Data segment:
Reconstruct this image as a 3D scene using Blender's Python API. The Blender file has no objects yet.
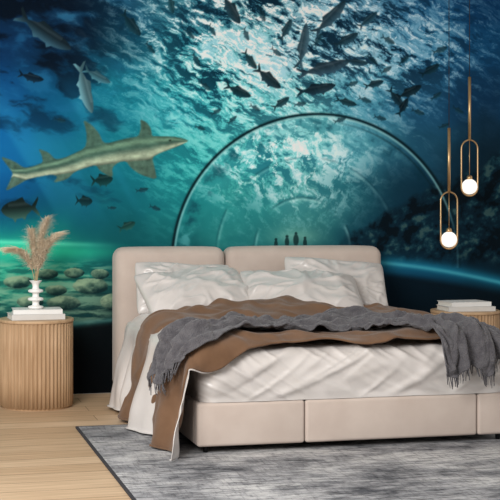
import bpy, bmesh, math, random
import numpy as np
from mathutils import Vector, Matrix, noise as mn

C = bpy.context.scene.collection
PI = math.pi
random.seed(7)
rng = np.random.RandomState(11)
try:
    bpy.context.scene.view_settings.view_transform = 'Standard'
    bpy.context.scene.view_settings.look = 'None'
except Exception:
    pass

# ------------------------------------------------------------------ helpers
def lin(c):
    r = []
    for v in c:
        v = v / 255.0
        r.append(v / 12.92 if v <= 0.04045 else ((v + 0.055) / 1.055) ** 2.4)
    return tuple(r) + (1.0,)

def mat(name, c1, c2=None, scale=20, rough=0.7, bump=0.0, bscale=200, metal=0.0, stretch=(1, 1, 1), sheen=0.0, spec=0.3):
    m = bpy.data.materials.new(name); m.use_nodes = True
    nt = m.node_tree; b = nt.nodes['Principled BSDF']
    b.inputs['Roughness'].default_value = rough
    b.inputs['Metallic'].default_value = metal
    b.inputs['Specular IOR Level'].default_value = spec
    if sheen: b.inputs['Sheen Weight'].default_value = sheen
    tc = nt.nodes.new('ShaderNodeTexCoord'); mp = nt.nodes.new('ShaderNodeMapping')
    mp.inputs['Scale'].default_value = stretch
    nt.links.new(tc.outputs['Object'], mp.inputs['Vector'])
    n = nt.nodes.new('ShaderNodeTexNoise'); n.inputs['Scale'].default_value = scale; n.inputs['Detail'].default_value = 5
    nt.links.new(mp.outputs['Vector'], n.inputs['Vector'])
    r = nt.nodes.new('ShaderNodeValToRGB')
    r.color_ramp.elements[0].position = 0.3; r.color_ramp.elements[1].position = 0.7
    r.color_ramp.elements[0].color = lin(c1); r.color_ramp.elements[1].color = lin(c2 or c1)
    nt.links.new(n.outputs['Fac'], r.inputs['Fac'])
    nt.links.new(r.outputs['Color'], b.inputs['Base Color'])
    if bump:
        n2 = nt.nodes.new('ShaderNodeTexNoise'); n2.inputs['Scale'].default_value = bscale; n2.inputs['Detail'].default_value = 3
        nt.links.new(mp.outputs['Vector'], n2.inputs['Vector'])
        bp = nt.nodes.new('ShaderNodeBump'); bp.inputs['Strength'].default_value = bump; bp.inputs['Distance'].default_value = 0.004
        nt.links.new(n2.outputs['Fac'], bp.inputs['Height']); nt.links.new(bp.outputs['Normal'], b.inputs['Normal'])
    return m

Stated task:
Output an exact copy of the material, with the pictures removed.

Task answer:
Reconstruct this image as a 3D scene using Blender's Python API. The Blender file has no objects yet.
import bpy, bmesh, math, random
import numpy as np
from mathutils import Vector, Matrix, noise as mn

C = bpy.context.scene.collection
PI = math.pi
random.seed(7)
rng = np.random.RandomState(11)
try:
    bpy.context.scene.view_settings.view_transform = 'Standard'
    bpy.context.scene.view_settings.look = 'None'
except Exception:
    pass

# ------------------------------------------------------------------ helpers
def lin(c):
    r = []
    for v in c:
        v = v / 255.0
        r.append(v / 12.92 if v <= 0.04045 else ((v + 0.055) / 1.055) ** 2.4)
    return tuple(r) + (1.0,)

def mat(name, c1, c2=None, scale=20, rough=0.7, bump=0.0, bscale=200, metal=0.0, stretch=(1, 1, 1), sheen=0.0, spec=0.3):
    m = bpy.data.materials.new(name); m.use_nodes = True
    nt = m.node_tree; b = nt.nodes['Principled BSDF']
    b.inputs['Roughness'].default_value = rough
    b.inputs['Metallic'].default_value = metal
    b.inputs['Specular IOR Level'].default_value = spec
    if sheen: b.inputs['Sheen Weight'].default_value = sheen
    tc = nt.nodes.new('ShaderNodeTexCoord'); mp = nt.nodes.new('ShaderNodeMapping')
    mp.inputs['Scale'].default_value = stretch
    nt.links.new(tc.outputs['Object'], mp.inputs['Vector'])
    n = nt.nodes.new('ShaderNodeTexNoise'); n.inputs['Scale'].default_value = scale; n.inputs['Detail'].default_value = 5
    nt.links.new(mp.outputs['Vector'], n.inputs['Vector'])
    r = nt.nodes.new('ShaderNodeValToRGB')
    r.color_ramp.elements[0].position = 0.3; r.color_ramp.elements[1].position = 0.7
    r.color_ramp.elements[0].color = lin(c1); r.color_ramp.elements[1].color = lin(c2 or c1)
    nt.links.new(n.outputs['Fac'], r.inputs['Fac'])
    nt.links.new(r.outputs['Color'], b.inputs['Base Color'])
    if bump:
        n2 = nt.nodes.new('ShaderNodeTexNoise'); n2.inputs['Scale'].default_value = bscale; n2.inputs['Detail'].default_value = 3
        nt.links.new(mp.outputs['Vector'], n2.inputs['Vector'])
        bp = nt.nodes.new('ShaderNodeBump'); bp.inputs['Strength'].default_value = bump; bp.inputs['Distance'].default_value = 0.004
        nt.links.new(n2.outputs['Fac'], bp.inputs['Height']); nt.links.new(bp.outputs['Normal'], b.inputs['Normal'])
    return m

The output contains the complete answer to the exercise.